Length: c. 12 minutes

About this Piece

“Guasa,” in good Spanish, defines a joking mood, a moment of banter, of playful or even ironic raillery. In Venezuela, the word is also the name of an old musical genre; funny, even infantile rhymes or nonsense poetry mostly set to very simple music. Yet, the quirky charm of the guasa comes from its odd rhythmic structures. A close cousin of the popular merengue which includes 6/8 and 5/8 time signatures (not the Dominican merengue), the Venezuelan guasa gets its special quirkiness from the latter. So, the five-beat measure displays a spicy syncopation, a “bump” on the last beat, as if a six-beat measure had been compressed, melting its two last notes into one unmistakably stressed final jolt. 

The humorous guasa limps from measure to measure, with its syncopated hunched back. It's our musical Pulcinella, in a way.

This odd five-beat frame and form is  part of a cultural context in which the jocular narration of events, huge or trivial, dresses them as nonsense, often with elegant simplicity, in a Taoist twist of humor. 

In this vein, all sorts of personal adventures or global events are treated as if they were sung by Dr. Seuss, or by Dadaists in a boisterous café.

On a purely instrumental level, the relatively moderate pace of guasa grooves support a great variety of playful rhythmic designs. Melodies and bass lines in the guasa usually choose the unexpected syncopation; a jab here, a poke there, reveling in the onomatopoeic virtues of the Spanish language translated into “spoken” instrumental figures. Unlike the even metric subdivisions, this odd one seems to enjoy surprises, uncertainty, and unpredictability. This is both a musical and a cultural assertion; guasa expresses, in its own special way, a deep interpretation of the world: we are powerless, let us make fun of it all; nothing is square, nothing is regular, nothing is predictable. Let our music dance to this uncertainty. 

In a way, even a happy guasa carries a tiny bit of nonchalant nostalgia.

Witnessing the unbelievable final collapse of Venezuela this past year, as I was composing this piece, I could only think of writing a guasa; a big Guasa Macabra that would start with a fresh, innocent tune quickly evolving into a much more complicated and even dramatic affair. This took me far beyond what I had imagined.
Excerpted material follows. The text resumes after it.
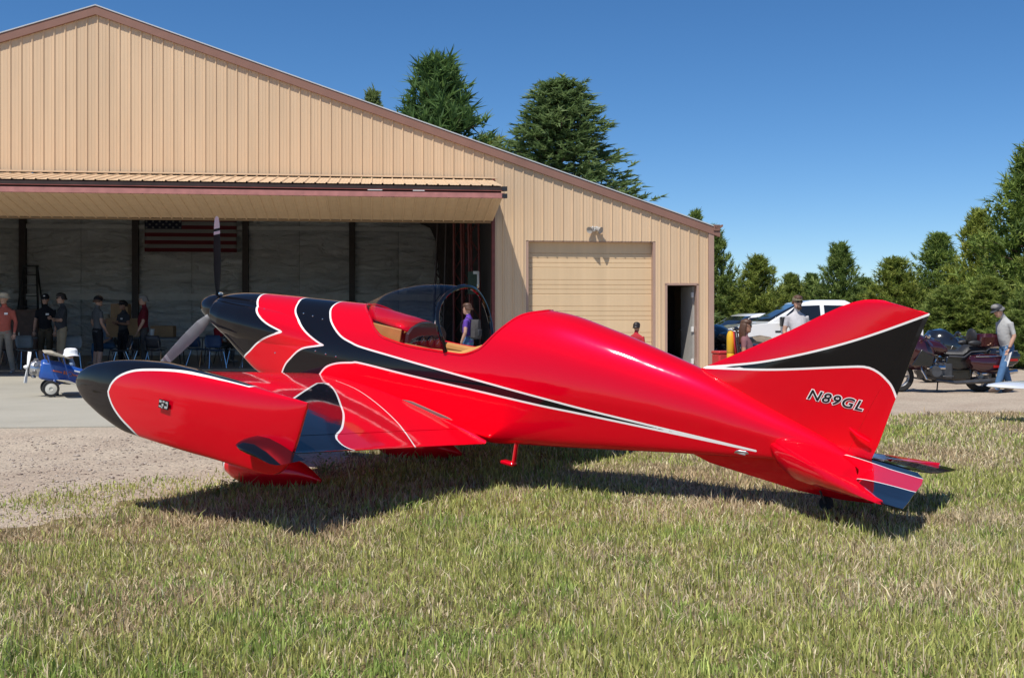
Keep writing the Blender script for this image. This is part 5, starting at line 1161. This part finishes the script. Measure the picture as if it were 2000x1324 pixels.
W_BLK = catmull([(3.86, 1.78), (4.339, .912), (4.366, .753), (4.096, .986), (3.803, 1.28), (3.609, 1.481), (3.402, 1.75), (3.30, 1.93), (3.239, 2.0), (3.144, 2.03), (3.05, 1.95), (2.9, 1.7), (2.9, 3.2), (3.4, 3.2), (3.7, 2.2)], 8, True, (0, 1, 2, 8, 11, 12, 13, 14))
W_PIN = catmull([(4.42, .56), (4.178, .619), (3.819, .804), (3.488, 1.002), (3.344, 1.104), (3.05, 1.33)], 8, False)
def wing_part(name, s, xa, xb, ya, yb, **kw):
    V, Fc = wing_grid(s, xa, xb, ya, yb, **kw); X, Y = V[:, 0], np.abs(V[:, 1])
    o = np_mesh(name, V, Fc, 4, PAINT, plane, [('scheme', 'FLOAT', sd_poly(X, Y, W_BLK)), ('pin', 'FLOAT', d_line(X, Y, W_PIN))], smooth=True)
    o.data.set_sharp_from_angle(angle=math.radians(40)); return o
HNG = lambda y: 3.345 - .018 * y
for s in (1, -1):
    wing_part('wing', s, W_LE, lambda y: HNG(y) + .004, .2, 2.565, nx=40, ny=110)
    wing_part('flap', s, lambda y: HNG(y) - .003, W_TE, .36, 1.305, nx=14, ny=60)
    wing_part('aileron', s, lambda y: HNG(y) - .003, W_TE, 1.312, 2.565, nx=14, ny=70)
# wing root fillets
for s in (1, -1):
    rows = []
    for x in np.linspace(5.05, 3.09, 40):
        t = (5.05 - x) / 1.96; r = .03 + .035 * math.sin(math.pi * min(1, t * 1.02))
        zf = float(w_top(max(x, 3.1), .36)) if x > 3.1 else float(w_top(3.1, .36)); row = []
        for a in np.linspace(0, math.pi / 2, 8):
            yy = .335 + r - r * math.sin(a); zz = zf - .006 + r * .9 - r * .9 * math.cos(a); row.append((x, s * (max(yy, float(f_half(x, zz)) - .01) if a > 1. else yy), zz))
        rows.append(row)
    V = np.array([p for r in rows for p in r]); n = 8; Fc = [(i * n + j, i * n + j + 1, (i + 1) * n + j + 1, (i + 1) * n + j) for i in range(39) for j in range(7)]
    if s > 0: Fc = [f[::-1] for f in Fc]
    np_mesh('wing_fillet', V, np.array(Fc), 4, PAINT, plane, [('scheme', 'FLOAT', np.minimum(sd_poly(V[:, 0], V[:, 2], STR_P), 9.)), ('pin', 'FLOAT', np.full(len(V), 9.))], smooth=True)
# --- tip pods
POD_T = [(5.10, -.296), (5.08, -.255), (5.045, -.218), (4.977, -.172), (4.856, -.122), (4.663, -.066), (4.4, -.02), (4.24, -.004), (4.0, .0), (3.744, .0), (3.4, -.006), (3.06, -.014)]
POD_B = [(5.10, -.304), (5.085, -.322), (5.05, -.348), (4.991, -.386), (4.853, -.435), (4.719, -.472), (4.461, -.515), (4.054, -0.515), (3.666, -0.509), (3.347, -0.509), (3.25, -.50), (3.19, -.465), (3.12, -.336), (3.06, -.04)]
POD_H = [(5.10, .003), (5.08, .016), (5.03, .034), (4.95, .055), (4.8, .082), (4.6, .105), (4.3, .118), (4.0, .112), (3.6, .08), (3.3, .045), (3.12, .018), (3.06, .008)]
POD_BLK = catmull([(3.50, .006), (3.707, -.004), (3.858, -.008), (4.103, -.024), (4.375, -.073), (4.512, -.12), (4.609, -.184), (4.659, -.267), (4.634, -.324), (4.585, -.376), (4.507, -.427), (4.41, -.474), (4.32, -.53), (4.32, -.8), (5.5, -.8), (5.5, .3), (3.50, .3)], 8, True, (0, 12, 13, 14, 15, 16))
PY = 2.555
for s in (1, -1):
    xs_p = np.concatenate([np.linspace(5.10, 4.97, 16), np.linspace(4.96, 3.3, 90), np.linspace(3.29, 3.061, 30)]); V = []; n = 48
    for x in xs_p:
        zt, zb, hw_ = float(smooth_interp(x, POD_T)), float(smooth_interp(x, POD_B)), float(smooth_interp(x, POD_H))
        # cross section: rounded top, faint crease a third of the way down, keel edge below
        zc, hz = (zt + zb) / 2, (zt - zb) / 2
        for i in range(n):
            q = 2 * math.pi * i / n; cz, sy = math.cos(q), math.sin(q)
            zz = math.copysign(abs(cz) ** (.75 if cz > 0 else .95), cz); yy = math.copysign(abs(sy) ** (.5 if cz > 0 else .2), sy)
            V.append((x, s * PY + hw_ * yy * (1 - .12 * max(0, -zz)), zc + hz * zz))
    V = np.array(V); Fc = [(i * n + j, i * n + (j + 1) % n, (i + 1) * n + (j + 1) % n, (i + 1) * n + j) for i in range(len(xs_p) - 1) for j in range(n)]
    Fc = [f[::-1] for f in Fc]
    for i0 in (0, len(xs_p) - 1):
        for j in range(n // 2 - 1): Fc.append((i0 * n + j, i0 * n + j + 1, i0 * n + n - 2 - j, i0 * n + n - 1 - j))
    pod = np_mesh('tip_pod', V, np.array(Fc), 4, PAINT, plane, [('scheme', 'FLOAT', sd_poly(V[:, 0], V[:, 2] + .9 * np.maximum(0, PY + .045 - np.abs(V[:, 1])) * (V[:, 2] > -.2), POD_BLK)), ('pin', 'FLOAT', np.full(len(V), 9.))], smooth=True)
    bm = bmesh.new(); bm.from_mesh(pod.data); bmesh.ops.recalc_face_normals(bm, faces=bm.faces); bm.to_mesh(pod.data); bm.free(); pod.data.set_sharp_from_angle(angle=math.radians(50))
    # small stub fin outboard of the pod
    rings = []
    for y, x0, c, zc, th in ((0, 3.44, .44, -.315, .075), (.1, 3.42, .42, -.318, .075), (.19, 3.385, .375, -.325, .065), (.215, 3.34, .31, -.33, .04), (.222, 3.28, .2, -.332, .012)):
        rings.append([(x0 - c * q, s * (PY + .03 + y), zc + .5 * th * h_ - .03 * q) for q, h_ in ((0, 0), (.04, .55), (.15, 1.05), (.35, 1.25), (.6, .8), (.85, .25), (1, 0), (.8, -.15), (.5, -.35), (.25, -.5), (.06, -.4))])
    mb = MB(); mb.loft(rings); mb.build('stub_fin', BLKP, plane, ang=60)
    # emblem plate
    em = MB().box((4.106, s * (PY + .131), -.241), (.085, .006, .056)).build('emblem', BLKP, plane, smooth=False)
    for ex, ez, ew, eh in ((-.028, .016, .02, .012), (0, .018, .018, .010), (.028, .015, .02, .014), (-.024, -.014, .024, .014), (.006, -.004, .016, .016), (.028, -.016, .018, .010), (-.036, 0, .006, .03), (.01, -.02, .012, .008)):
        MB().box((4.106 + ex, s * (PY + .1345), -.241 + ez), (ew, .003, eh)).build('emblem_mark', mat('emblem_silver', (.6, .6, .6), .3, .4), em, smooth=False)
    # main gear: faired leg from the wing, wheel in its pant
    yc = s * 1.0; rings = []
    for x, zt, zb, w in ((5.10, -1.045, -1.055, .01), (5.085, -.995, -1.085, .05), (5.04, -.955, -1.12, .085), (4.95, -.915, -1.15, .108), (4.80, -.875, -1.17, .12), (4.62, -.85, -1.165, .12), (4.45, -.842, -1.13, .105), (4.30, -.86, -1.06, .07), (4.18, -.905, -1.0, .032), (4.10, -.945, -.97, .006)):
        rings.append([(x, yc + w * math.cos(q), (zt + zb) / 2 + (zt - zb) / 2 * math.sin(q)) for q in (2 * math.pi * i / 24 for i in range(24))])
    R2 = []
    for r0, r1 in zip(rings, rings[1:]):
        for k_ in range(6): R2.append([tuple(lerp(np.array(a), np.array(b), k_ / 6)) for a, b in zip(r0, r1)])
    R2.append(rings[-1]); V = np.array([p for r in R2 for p in r]); n = 24; Fc = [(i * n + j, i * n + (j + 1) % n, (i + 1) * n + (j + 1) % n, (i + 1) * n + j)[::-1] for i in range(len(R2) - 1) for j in range(n)]
    np_mesh('wheel_pant', V, np.array(Fc), 4, PAINT, plane, [('scheme', 'FLOAT', 5.03 - V[:, 0]), ('pin', 'FLOAT', np.full(len(V), 9.))], smooth=True)
    mb = MB(); mb.loft([[(x0 - c * q, yy + s * .0, zz + c * .13 * h_) for q, h_ in ((0, 0), (.1, .5), (.35, 1), (.7, .5), (1, 0), (.7, -.5), (.35, -1), (.1, -.5))] for x0, c, yy, zz in ((4.80, .30, s * .62, -.44), (4.78, .26, s * .80, -.64), (4.76, .24, s * .97, -.90))]); mb.build('gear_leg', REDP, plane)
    wh = bpy.data.objects.new('wheel', None); COL.objects.link(wh); wh.parent = plane; wh.location = (4.68, yc, -1.035)
    MB().lathe([(.08, -.045), (.145, -.045), (.16, -.02), (.16, .02), (.145, .045), (.08, .045)], axis='y', seg=28, cap=False).build('tyre', TYRE, wh); MB().lathe([(.082, -.035), (.03, -.04), (.03, .04), (.082, .035)], axis='y', seg=24).build('rim', ALU, wh)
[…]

The superior advantage of a musical form that uses elegant, lighthearted innocence or infantile derision, is that it can easily see its childish bonnet flip into a mysterious coiffe, walking us onto unsettling musical quicksand all of a sudden. Nothing can be  ghastlier than a slightly altered lullaby, or a nursery rhyme insinuating ominous, hidden meanings...

I saw unfamiliar things happen to what was once, in other times and other works, a transparent cradle song I’d imagined and decided to quote here. Also, the simplest melodic rhymes in the first violins led to unsettling soundscapes, developments of melancholy, perhaps even despair.

But I would not remain in gloom and doom, there had to be a propelling agent to pull me out of the spleen: frogs, crickets, drums; quitiplás, the Afro-Venezuelan Bamboo dances... or a passing bambuco from the Andean heights... colors and shapes from the musical kaleidoscope, somewhere... hidden energies, spinning high, contained in the folds and beats of the guasa macabra. So this other fleeting world, somehow, spilled out of the poised beats of the guasa: dancers, coqui frogs, antiphonal responses, accelerations...

A classical dialog was then established between two states of matter: ternary subdivisions, in fiery dances, coming out of the cracks in the much quieter five-beat universe of the guasa and its elegant, spicy, or dark variations. Which of the elements would finally win over the other? The nostalgic, melancholic elegance of the Belle Époque in Caracas, 1913, the darker moments of guasa desolation, or the upbeat Afro-Venezuelan dances under a rain of frogs? 

Spoiler alert: in the final act, the string section of the orchestra morphs into a hyper-cuatro (our little Venezuelan strummed four-string guitar), the monstrous strumming of which rocks the final, real, definitive, beastly, cathartic... Guasamacabra!  And then...

(Guasamacabra is a tribute to all Venezuelan children and youth that are suffering and struggling today.)